On Sunday I preached on 2 Kings 6:8-23, the story of the prophet Elisha’s showdown with the army of Aram. This was not a story, upon coming upon it several years ago, that I remembered from my childhood Bible story books. Yet it deserves to be better-known than it seems to be.
The story seems to express in narrative form what the Psalmist proclaimed: “A king is not saved by his great army; a warrior is not delivered by his great strength. The war horse is a vain hope for victory, and by its great strength it cannot save” (Ps. 33:16-17).
Indeed, the text makes much of horses, chariots, and armies. Two of the appearances of these in the text have to do with weapons of “blood and flesh”, to borrow the language of Ephesians 6. A third has to do with the weapons of the spirit—the “horses and chariots of fire” which the servant of Elisha saw were “more” than “the army with horses and chariots” which surrounded the Israelite city of Dothan.
The king of Aram is keen to use the horses and chariots of flesh; the prophet Elisha fights with the “sword of the spirit”—prayer. When Elisha repeatedly foils the king of Aram’s plans to attack Israel, the king of Aram responds by escalating his military escapades. Even though the king’s earlier military strategies have failed because of Elisha’s interventions in the spirit—his officers tell him that “it is Elisha, the prophet in Israel, who tells the king of Israel the words that you speak in your bedchamber”—the king is not deterred from attempting to take Elisha by force. In spite of all evidence to the contrary, the king does not consider that more military might will not now bring his enemies under his feet. He dispatches “horses and chariots and a great army” to Dothan to put an end to Elisha’s prophesying.

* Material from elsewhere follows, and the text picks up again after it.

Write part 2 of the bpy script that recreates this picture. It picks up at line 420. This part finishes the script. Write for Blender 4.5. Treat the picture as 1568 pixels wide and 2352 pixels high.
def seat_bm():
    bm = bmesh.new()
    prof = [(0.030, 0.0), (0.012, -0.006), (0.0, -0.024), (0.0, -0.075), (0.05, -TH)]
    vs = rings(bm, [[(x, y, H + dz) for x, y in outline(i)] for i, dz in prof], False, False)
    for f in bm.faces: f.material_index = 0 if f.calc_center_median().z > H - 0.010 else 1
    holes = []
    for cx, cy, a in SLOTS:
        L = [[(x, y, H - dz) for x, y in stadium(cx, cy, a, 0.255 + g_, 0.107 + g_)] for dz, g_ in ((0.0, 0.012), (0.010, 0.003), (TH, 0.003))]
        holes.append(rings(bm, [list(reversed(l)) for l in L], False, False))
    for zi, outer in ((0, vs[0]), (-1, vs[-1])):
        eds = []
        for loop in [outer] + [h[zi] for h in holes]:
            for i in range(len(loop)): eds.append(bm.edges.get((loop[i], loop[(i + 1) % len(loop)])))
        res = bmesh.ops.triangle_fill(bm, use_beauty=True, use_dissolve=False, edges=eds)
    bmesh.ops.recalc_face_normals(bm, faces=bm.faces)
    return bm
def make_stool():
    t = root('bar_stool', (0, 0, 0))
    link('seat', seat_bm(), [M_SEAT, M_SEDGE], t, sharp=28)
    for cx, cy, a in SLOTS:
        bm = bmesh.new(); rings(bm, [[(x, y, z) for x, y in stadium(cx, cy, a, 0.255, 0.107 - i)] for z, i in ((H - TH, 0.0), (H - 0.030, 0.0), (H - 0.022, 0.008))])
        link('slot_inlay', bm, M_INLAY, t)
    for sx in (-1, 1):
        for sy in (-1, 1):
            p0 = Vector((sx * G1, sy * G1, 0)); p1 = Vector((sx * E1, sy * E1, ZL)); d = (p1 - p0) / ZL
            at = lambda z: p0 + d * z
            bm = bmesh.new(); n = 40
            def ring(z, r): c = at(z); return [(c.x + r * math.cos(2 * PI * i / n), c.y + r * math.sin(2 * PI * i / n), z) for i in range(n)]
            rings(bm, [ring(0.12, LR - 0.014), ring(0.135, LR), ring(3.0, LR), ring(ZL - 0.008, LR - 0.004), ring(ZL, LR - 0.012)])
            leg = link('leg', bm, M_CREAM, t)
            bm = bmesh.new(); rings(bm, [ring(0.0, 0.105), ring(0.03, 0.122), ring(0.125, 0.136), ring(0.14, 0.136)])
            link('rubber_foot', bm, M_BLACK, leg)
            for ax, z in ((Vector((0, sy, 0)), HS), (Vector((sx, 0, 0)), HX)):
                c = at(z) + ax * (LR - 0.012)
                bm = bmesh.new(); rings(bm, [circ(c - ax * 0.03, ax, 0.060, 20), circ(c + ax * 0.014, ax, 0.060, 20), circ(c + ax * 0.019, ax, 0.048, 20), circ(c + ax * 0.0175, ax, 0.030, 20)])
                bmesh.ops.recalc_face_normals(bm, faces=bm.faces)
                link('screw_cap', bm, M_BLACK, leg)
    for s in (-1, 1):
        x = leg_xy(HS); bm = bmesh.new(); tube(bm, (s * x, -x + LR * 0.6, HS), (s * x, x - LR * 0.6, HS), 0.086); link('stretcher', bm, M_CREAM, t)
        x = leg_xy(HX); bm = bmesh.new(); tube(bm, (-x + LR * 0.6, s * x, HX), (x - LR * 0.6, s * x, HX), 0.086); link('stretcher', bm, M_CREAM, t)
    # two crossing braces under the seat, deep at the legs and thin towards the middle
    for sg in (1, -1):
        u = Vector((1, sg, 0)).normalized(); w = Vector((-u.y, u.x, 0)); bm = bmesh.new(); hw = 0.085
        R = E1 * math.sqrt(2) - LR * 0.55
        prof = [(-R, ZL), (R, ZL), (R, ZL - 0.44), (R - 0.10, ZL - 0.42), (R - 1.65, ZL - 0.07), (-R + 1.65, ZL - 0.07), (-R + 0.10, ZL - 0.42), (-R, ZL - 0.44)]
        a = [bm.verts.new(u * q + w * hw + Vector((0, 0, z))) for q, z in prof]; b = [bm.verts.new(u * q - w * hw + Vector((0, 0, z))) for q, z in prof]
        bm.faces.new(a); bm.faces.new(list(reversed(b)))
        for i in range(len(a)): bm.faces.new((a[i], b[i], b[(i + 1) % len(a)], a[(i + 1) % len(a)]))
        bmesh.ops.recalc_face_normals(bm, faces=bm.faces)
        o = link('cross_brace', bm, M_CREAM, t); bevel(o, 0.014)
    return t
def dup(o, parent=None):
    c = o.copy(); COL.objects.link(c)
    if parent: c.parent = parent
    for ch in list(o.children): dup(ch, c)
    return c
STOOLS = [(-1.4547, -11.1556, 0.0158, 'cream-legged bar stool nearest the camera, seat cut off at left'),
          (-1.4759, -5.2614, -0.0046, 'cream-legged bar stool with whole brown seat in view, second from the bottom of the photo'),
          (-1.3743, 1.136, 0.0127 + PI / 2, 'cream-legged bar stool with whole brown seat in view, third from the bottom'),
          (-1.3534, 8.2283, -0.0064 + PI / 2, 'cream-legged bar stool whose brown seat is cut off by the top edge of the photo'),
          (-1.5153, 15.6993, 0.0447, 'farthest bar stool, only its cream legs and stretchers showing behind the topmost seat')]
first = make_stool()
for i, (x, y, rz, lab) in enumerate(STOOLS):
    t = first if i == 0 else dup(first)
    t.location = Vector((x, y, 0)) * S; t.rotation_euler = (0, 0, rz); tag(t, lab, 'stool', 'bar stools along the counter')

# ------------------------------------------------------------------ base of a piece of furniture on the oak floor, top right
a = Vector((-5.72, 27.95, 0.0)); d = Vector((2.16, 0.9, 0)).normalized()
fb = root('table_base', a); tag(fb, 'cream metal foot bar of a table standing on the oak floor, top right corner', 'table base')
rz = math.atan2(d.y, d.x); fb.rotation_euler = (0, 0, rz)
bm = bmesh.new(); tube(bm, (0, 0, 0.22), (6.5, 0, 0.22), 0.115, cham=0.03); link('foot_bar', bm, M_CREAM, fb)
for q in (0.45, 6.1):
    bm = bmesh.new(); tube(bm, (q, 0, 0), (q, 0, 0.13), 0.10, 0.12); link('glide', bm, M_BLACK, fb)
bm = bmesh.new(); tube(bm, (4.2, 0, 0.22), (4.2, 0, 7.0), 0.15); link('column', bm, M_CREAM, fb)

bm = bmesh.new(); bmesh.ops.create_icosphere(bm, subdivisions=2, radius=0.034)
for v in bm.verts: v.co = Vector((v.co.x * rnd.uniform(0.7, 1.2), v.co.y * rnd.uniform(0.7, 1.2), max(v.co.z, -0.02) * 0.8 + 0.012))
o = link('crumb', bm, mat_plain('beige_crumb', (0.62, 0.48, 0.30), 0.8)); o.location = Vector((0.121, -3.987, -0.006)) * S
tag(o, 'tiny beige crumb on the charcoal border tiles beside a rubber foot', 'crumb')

As before, his latest attempt is foiled. Elisha prays. The Aramean army is struck blind. Elisha leads them to Samaria, the seat of power in the Northern Israelite kingdom. He prays again. The Lord opens their eyes, “and they saw that they were inside Samaria.” By his might the king of Aram had hoped to put his enemies under his feet; now his army finds itself within the grasp of his adversary, the king of Israel.
If the Arameans expected the king of Israel to do unto them as they did unto others, this indeed would have been a time for fear. If they had understood, however, that the God of Israel is not a man, they might have expected that mercy which they received through the words of the prophet.
“Set food and water before them so that they may eat and drink; and let them go to their master" (v. 22).
“The war horse was a vain hope for victory” for the king of Aram. Far from victory, in fact, it was his defeat. Only the God who led him there, against whom his plans were laid, could bring his army out—by mercy, for the sake of God’s merciful name (see Ex. 34:5-6).